It’s 10pm on a Friday night, in a town the Princeton Review usually names among the top party schools in the country, and I have just finished a reading with my cohort from my creative writing PhD program. After living in Provo, Utah for the past eight years, I’m clutching my root beer so the label shows, and I’m drinking it through a straw in the hopes nobody present will think I’m drinking alcohol. Not because anyone in my cohort would have a problem -the movie theatre where we’re reading sells alcohol, and I’m one of the few people not drinking. But I don’t want to send mixed signals to anyone who knows I’m Mormon.

Then comes the moment I’ve been a little anxious about all evening. Everyone heads out to go to a bar and hang out a little longer. I’ve been debating about whether or not to go. It’s not like I’ve ever been to a bar before, and in fact I used to feel uncomfortable around anyone who was drinking – with both a grandmother and a father who had drinking problems when I was growing up, I used to get downright angry with high school friends who, after high school, would want to drink at parties. But that’s all in the past, and I no longer mind being around friends while they have a couple drinks. And I don’t want to miss out on getting to know my cohort. Still – a bar?
When I say I’m heading out, a couple friends in my cohort are surprised. “Why?” they ask, joking that if I want to avoid one of them, they’ll just leave so I can stay. When I explain that I’ve never been to a bar and don’t even know how to act, they tell me it’s no big deal, that I can order a soda and it won’t matter.
So I follow the group down the street, and a man checks my license before letting me enter a building where everyone is buying a drink. “This bar is a dive,” a friend explains to me. “I care about going to classy bars.” Some of the decor looks like The Muppets gone wrong, but otherwise it just looks like a poorly lit restaurant to me.

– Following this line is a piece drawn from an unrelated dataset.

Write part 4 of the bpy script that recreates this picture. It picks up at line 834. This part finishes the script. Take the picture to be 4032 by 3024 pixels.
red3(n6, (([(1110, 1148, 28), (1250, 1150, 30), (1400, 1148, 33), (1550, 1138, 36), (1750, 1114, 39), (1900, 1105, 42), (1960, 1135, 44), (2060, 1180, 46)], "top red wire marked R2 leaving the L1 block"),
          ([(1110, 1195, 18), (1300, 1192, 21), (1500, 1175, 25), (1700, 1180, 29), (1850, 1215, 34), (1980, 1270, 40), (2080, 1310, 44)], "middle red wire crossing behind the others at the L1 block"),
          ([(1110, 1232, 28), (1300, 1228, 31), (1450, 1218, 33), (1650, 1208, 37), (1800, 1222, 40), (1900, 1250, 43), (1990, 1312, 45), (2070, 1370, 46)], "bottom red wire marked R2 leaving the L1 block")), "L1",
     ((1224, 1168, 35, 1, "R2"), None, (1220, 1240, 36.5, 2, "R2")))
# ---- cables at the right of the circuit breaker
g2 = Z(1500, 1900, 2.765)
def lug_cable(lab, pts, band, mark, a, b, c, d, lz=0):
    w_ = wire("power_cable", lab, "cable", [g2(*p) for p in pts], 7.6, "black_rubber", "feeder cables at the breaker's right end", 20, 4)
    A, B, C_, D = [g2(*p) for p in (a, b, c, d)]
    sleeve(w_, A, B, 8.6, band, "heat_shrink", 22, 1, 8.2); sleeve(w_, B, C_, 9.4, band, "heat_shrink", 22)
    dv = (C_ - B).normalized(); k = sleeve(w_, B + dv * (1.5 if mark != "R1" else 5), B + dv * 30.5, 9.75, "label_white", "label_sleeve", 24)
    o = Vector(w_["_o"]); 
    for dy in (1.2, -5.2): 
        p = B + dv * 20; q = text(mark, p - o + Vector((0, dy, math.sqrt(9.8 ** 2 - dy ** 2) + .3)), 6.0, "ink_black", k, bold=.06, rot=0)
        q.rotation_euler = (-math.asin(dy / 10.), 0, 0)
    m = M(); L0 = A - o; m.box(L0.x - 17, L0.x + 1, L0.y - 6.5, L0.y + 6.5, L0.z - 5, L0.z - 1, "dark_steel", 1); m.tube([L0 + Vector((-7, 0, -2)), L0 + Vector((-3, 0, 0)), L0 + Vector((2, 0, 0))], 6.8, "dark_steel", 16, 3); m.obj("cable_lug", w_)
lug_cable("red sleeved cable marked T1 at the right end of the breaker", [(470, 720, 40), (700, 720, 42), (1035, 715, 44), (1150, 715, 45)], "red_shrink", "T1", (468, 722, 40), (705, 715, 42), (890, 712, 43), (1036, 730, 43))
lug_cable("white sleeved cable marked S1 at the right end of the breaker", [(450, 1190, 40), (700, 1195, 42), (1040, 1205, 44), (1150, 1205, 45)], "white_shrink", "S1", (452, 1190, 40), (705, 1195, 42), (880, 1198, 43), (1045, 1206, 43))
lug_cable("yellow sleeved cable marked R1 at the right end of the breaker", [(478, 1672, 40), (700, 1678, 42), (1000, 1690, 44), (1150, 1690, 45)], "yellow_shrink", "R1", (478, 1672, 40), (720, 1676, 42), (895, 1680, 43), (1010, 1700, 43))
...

We stand in line, each ordering something, and though I ordinarily don’t drink soda (the earlier root beer an exception) and I haven’t had a caffeinated beverage in years, I order a Coke. The bartender hands me a glass with a floating cherry and waves aside my money.
Outside, a friend says, “They think you’re driving all of us home. All these years as a nondrinker, and you haven’t learned that?”
The joke is on the bar, because I don’t even have a car, but I’m glad I didn’t pay for the coke since I feel sick after just a few sips – all the sugar from the earlier root beer has combined to make me queasy, and even though my faith has no moral objection to caffeinated soda, the common misperception that we do leaves me feeling like I’m doing something edgy. I never drink Coke or Pepsi myself, mostly because I drink soda rarely, so I save the exceptions for flavors I like.
The night is warm – we’re in Georgia, after all – and aside from the increasing tipsiness around me and the police officer who stops to ask if we’ve seen a young man in handcuffs running down the street, I swear I could be out to ice cream or mocktails with my Utah friends. There’s the same sense of celebration and indulgence, and I’m imbibing at least as much sugar.